The shortage extends into the very institution tasked with setting and maintaining teacher quality: the National Council for Teacher Education (NCTE). As of June 2025, 54 percent of Group A posts, 43 percent of Group B posts, and 89 percent of Group C posts in the NCTE are vacant. No permanent recruitment has taken place since 2019, with the Council relying heavily on temporary consultants. The Committee warns that without adequate manpower, the NCTE cannot effectively regulate, coordinate, or enforce quality standards across the country.
The report also scrutinises new regulatory proposals that could worsen the situation. The Draft NCTE Regulation 2025 introduces hyper-specialised, stage- and subject- specific teacher training. The Committee warns that such early specialisation, locking students into narrow teaching roles at the age of 17 or 18, risks creating rigid staffing patterns, shortages in certain grades (especially the foundational stage), and oversupply in others. It could also trigger legal disputes if the new qualifications conflict with existing state recruitment rules.
Instead, the Committee proposes two broad categories: generalist teachers for classes 1–5 and subject specialists for classes 6–12. This, it argues, would allow more flexible deployment and avoid premature career specialisation.
The report also raises concerns about over- centralisation in teacher education. Under the current proposals, universities would have only 30 percent freedom to adapt curricula, with 70 percent prescribed by NCTE. The Committee argues this reduces academic autonomy and risks creating uniform but inflexible training disconnected from local needs, languages, and contexts. It recommends giving universities at least 50 percent control over curricula, with NCTE setting only broad guidelines rather than rigid content.
On the question of teacher preparation, the Committee notes that while the Integrated Teacher Education Programme (ITEP) is intended to standardise and modernise training, its introduction could amplify inequalities. With 92 percent of Teacher Education Institutions (TEIs) in private hands, and many lacking adequate infrastructure or faculty, only a small number will be able to meet ITEP’s demands. This could force weaker institutions to shut down or lower standards, widening the quality gap between different regions and socio-economic groups.

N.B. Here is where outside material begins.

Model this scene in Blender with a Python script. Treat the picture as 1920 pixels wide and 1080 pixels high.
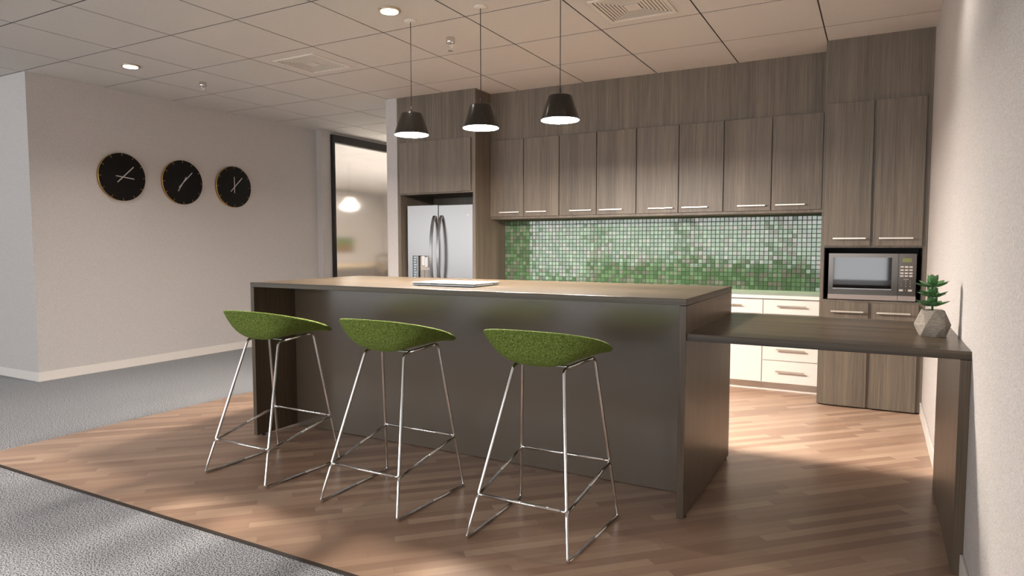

The Committee calls for multiple pathways into the profession rather than a single mandatory route, and stresses the need to protect proven programmes such as the B.El.Ed., which has delivered high-quality elementary teachers for years. It also highlights the need to maintain the existing qualification pathway of a 12th-grade education plus a two-year diploma for entry into elementary teaching, to avoid creating unnecessary barriers for early-grade educators.
Faculty shortages are not confined to schools. Teacher training institutions themselves, including District Institutes of Education and Training (DIETs), face vacancies, poor infrastructure, and lack of resources. Only 613 of India’s 780 districts have functional DIETs, and many of these are severely understaffed. The Committee recommends that every district should have at least one fully functional DIET, with all vacancies filled by March 2026, upgraded infrastructure, faculty development programmes, and partnerships with leading universities and NGOs.
The Committee’s recommendations call for an urgent shift from temporary fixes to structural solutions. It urges the government to fill all NCTE and teaching vacancies in central and SSA- funded schools with permanent appointments by March 2026, stop contractual hiring for permanent roles, and withhold SSA teacher salary funds from states that fail to recruit. It also advocates for faculty capacity-building through continuous professional development, robust internship networks, evaluation frameworks, and technology-driven training tools, alongside respect for linguistic and cultural diversity in adapting training programmes.
The report describes an education system where the institutions meant to ensure quality, from regulatory bodies to training colleges, are themselves weakened by vacancies, underfunding, and misaligned policies. Recruitment delays, over-centralisation, and inconsistent oversight have left classrooms understaffed and teacher training uneven in quality.
The Committee’s message is direct: no policy reform, infrastructure project, or curriculum change will succeed without enough qualified, secure, and well-supported teachers in classrooms. The March 2026 deadline for filling vacancies is more than an administrative goal; it is a critical test of whether the government is prepared to address the foundational staffing crisis undermining Indian education. Failure to act decisively risks entrenching a divided system in which the quality of a child’s education depends less on learning policy and more on whether their teacher is permanent or temporary, a division that could define the futures of millions of students.